Bush, Blair, Berlusconi and Aznar spearheaded the imperialist invasion and occupation of Iraq in 2003. Now they are down to two!

This is a tribute to the sacrifice, determination and the growth in the number of people actively participating in the Iraqi resistance movements and their level of organisation.

It is also the result of the continuous anti-war mobilisations in the countries that sent troops to aid the US imperialist occupation, the aim of which was to recolonise the country, grab Iraqi oil and and set up strategic bases there to threaten all the peoples of the Middle East.

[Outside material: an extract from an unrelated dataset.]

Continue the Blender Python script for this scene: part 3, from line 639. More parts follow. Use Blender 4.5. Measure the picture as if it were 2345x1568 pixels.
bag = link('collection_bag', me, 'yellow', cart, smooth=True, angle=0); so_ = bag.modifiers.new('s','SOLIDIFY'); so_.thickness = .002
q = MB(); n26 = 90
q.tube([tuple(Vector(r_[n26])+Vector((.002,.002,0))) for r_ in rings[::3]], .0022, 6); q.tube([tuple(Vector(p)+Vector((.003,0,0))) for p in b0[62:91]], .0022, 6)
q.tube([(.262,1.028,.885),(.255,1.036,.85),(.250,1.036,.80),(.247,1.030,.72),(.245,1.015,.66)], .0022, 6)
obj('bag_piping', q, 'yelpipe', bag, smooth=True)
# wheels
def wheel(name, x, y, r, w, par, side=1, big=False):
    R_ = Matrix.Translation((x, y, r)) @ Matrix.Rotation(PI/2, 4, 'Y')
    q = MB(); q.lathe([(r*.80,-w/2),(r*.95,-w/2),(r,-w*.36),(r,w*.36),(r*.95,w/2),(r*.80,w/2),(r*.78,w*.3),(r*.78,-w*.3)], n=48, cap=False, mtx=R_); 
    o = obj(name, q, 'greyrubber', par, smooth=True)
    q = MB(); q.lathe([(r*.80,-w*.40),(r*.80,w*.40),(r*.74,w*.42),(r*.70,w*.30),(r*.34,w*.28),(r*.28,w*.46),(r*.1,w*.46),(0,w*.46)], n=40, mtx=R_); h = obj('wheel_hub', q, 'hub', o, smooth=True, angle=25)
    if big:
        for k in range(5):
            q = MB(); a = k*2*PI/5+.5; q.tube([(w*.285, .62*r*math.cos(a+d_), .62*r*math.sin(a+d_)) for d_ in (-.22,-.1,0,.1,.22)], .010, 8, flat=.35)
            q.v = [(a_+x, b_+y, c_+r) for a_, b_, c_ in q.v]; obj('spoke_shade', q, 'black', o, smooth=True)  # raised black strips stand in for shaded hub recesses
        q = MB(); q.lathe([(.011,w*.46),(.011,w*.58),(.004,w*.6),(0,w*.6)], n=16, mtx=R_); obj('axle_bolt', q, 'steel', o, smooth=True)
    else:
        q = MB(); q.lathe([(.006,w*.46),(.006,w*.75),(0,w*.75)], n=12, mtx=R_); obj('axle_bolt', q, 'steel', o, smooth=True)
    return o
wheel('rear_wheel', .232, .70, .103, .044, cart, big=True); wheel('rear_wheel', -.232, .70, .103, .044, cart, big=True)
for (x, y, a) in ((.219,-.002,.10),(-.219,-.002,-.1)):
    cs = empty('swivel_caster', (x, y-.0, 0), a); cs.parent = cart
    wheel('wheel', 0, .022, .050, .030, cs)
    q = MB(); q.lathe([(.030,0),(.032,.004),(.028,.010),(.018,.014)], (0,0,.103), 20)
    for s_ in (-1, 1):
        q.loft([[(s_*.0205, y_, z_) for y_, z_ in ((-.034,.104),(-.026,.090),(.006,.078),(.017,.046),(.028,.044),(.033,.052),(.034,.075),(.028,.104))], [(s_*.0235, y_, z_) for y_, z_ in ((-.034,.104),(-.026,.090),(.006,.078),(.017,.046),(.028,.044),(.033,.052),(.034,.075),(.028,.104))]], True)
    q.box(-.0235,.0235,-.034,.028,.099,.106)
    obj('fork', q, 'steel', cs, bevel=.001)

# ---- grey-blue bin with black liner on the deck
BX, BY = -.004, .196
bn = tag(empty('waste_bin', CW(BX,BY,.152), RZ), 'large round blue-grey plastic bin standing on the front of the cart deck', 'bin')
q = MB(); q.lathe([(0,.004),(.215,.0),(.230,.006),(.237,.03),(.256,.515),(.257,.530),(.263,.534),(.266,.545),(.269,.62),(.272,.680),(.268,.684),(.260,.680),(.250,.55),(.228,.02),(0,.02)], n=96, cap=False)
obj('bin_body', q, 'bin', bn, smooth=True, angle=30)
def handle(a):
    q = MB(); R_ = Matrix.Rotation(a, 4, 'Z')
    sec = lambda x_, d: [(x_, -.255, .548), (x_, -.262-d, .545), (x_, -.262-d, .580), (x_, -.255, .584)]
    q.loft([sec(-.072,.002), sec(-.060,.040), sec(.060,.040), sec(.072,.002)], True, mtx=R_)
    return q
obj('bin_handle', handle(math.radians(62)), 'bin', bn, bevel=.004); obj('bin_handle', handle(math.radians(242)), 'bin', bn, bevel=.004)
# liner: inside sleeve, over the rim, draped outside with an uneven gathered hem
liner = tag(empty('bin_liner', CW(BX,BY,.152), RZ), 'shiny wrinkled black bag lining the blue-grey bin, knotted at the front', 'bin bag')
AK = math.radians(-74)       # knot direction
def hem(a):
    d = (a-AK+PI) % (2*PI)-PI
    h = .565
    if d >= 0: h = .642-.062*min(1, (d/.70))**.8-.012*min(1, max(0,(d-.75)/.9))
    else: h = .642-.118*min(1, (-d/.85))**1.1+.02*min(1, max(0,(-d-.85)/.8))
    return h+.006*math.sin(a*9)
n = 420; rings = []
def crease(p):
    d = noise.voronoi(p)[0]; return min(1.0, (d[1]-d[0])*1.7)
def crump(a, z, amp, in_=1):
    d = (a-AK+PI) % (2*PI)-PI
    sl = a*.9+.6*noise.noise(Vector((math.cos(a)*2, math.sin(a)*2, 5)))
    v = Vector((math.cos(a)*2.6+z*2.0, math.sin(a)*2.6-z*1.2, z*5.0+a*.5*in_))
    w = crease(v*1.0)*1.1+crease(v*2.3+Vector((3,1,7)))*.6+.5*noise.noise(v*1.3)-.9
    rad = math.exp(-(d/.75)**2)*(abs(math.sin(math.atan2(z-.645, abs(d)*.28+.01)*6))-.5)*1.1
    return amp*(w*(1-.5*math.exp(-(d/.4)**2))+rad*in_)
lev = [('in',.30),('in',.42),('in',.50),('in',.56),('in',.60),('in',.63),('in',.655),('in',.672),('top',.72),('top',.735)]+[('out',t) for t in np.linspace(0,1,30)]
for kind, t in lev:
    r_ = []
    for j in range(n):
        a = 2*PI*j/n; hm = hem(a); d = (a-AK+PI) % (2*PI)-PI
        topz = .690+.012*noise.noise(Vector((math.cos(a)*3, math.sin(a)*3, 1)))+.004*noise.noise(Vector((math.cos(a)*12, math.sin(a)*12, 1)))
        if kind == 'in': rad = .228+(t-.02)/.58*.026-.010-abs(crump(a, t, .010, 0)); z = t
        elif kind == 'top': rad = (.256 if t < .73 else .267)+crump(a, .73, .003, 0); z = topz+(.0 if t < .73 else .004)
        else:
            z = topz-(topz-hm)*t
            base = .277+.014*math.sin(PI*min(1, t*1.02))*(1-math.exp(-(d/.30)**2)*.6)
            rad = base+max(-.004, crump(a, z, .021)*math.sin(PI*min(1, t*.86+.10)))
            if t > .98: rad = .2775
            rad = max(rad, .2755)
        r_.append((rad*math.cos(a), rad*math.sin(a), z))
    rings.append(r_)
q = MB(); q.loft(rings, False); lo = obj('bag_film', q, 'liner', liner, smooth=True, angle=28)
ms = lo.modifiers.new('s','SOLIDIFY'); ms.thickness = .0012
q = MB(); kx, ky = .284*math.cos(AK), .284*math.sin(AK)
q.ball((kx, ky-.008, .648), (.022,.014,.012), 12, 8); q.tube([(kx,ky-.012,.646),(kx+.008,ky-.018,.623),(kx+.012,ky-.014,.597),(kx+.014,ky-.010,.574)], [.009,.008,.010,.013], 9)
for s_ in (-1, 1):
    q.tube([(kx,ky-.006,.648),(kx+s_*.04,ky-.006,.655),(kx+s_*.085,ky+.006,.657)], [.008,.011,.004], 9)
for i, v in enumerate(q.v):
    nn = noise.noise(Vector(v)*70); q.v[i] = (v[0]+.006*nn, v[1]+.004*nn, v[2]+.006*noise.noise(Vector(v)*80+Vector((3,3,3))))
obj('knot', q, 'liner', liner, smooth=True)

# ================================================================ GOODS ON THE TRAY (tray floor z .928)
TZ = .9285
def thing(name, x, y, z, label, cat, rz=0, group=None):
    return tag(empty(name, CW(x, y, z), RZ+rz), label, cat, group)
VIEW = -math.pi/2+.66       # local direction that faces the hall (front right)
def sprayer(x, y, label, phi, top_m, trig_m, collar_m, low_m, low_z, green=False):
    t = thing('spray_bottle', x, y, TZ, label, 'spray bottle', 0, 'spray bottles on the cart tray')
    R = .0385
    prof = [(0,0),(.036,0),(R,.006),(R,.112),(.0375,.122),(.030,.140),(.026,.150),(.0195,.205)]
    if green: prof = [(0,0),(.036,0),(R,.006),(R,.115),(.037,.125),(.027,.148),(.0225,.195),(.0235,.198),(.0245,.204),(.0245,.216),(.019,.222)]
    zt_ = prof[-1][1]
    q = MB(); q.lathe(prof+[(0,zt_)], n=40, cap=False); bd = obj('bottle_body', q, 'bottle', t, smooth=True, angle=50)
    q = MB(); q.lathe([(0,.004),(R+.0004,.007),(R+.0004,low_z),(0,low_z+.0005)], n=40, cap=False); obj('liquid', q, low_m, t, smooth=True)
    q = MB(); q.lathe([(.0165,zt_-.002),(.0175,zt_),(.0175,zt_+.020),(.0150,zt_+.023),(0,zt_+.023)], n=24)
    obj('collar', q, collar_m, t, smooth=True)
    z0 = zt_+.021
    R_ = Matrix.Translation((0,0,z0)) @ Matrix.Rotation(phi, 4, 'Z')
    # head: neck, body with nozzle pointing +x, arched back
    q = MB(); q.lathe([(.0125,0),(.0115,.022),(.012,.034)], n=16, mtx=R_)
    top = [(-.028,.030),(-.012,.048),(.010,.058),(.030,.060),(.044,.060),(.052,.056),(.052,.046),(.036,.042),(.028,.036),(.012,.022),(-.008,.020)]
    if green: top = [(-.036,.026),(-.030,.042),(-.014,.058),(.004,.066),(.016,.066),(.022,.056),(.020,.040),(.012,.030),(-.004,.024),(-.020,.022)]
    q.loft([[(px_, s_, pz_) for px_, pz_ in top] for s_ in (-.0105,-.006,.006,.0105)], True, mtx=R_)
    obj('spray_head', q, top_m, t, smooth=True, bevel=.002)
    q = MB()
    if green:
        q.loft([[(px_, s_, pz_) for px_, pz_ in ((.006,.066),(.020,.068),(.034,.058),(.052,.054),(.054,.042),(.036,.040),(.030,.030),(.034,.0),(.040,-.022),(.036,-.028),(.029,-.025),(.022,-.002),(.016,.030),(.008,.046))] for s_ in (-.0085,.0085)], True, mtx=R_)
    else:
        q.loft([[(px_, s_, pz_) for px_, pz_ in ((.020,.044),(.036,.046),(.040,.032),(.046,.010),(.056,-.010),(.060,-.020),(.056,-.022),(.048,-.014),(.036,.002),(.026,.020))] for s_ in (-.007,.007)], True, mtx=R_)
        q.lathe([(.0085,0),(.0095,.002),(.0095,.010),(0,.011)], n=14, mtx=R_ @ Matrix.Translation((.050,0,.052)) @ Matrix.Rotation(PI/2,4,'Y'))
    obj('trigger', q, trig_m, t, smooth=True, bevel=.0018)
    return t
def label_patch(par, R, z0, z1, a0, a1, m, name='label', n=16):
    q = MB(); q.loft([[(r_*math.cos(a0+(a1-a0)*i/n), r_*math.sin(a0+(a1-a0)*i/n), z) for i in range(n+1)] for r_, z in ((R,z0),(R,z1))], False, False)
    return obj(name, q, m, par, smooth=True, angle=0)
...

US-British operations in Iraq are becoming more precarious by the day and, as the Japanese withdrawal shows, nobody believes that the quisling ‘Iraqi security forces’ will be able to maintain order. The grisly imperialist occupation, with its killing of hundreds of thousands of Iraqis, torture and corruption, is being defeated.

The occupation must be ended immediately and the Iraqi people must get their right to self-determination, so they can decide their own future and how they will utilise their oil resources for the benefit of the people.

With the overwhelming majority of working-class and middle-class people in Britain opposed to the occupation of Iraq and with the trade union conference season in full swing, it is time for trade unionists to insist on action to withdraw British troops from Iraq now.

The Spanish and Italian workers have forced the withdrawal of their countries’ troops.

Pious words of protest about the war by union leaders, who refuse to call action against the Labour government’s militarism, amounts to going along with the war crimes being committed against the Iraqi people. Such leaders must be replaced with those who will act.

Trade unionists must mandate their unions to call strike action and insist this is coordinated through the Trades Union Congress so that there is a general strike until British troops are withdrawn from Iraq.

This Blair regime maintains its intransigent position of keeping the British army in Iraq alongside US forces, so it must be forced out of office and replaced by a workers’ government that will withdraw all troops.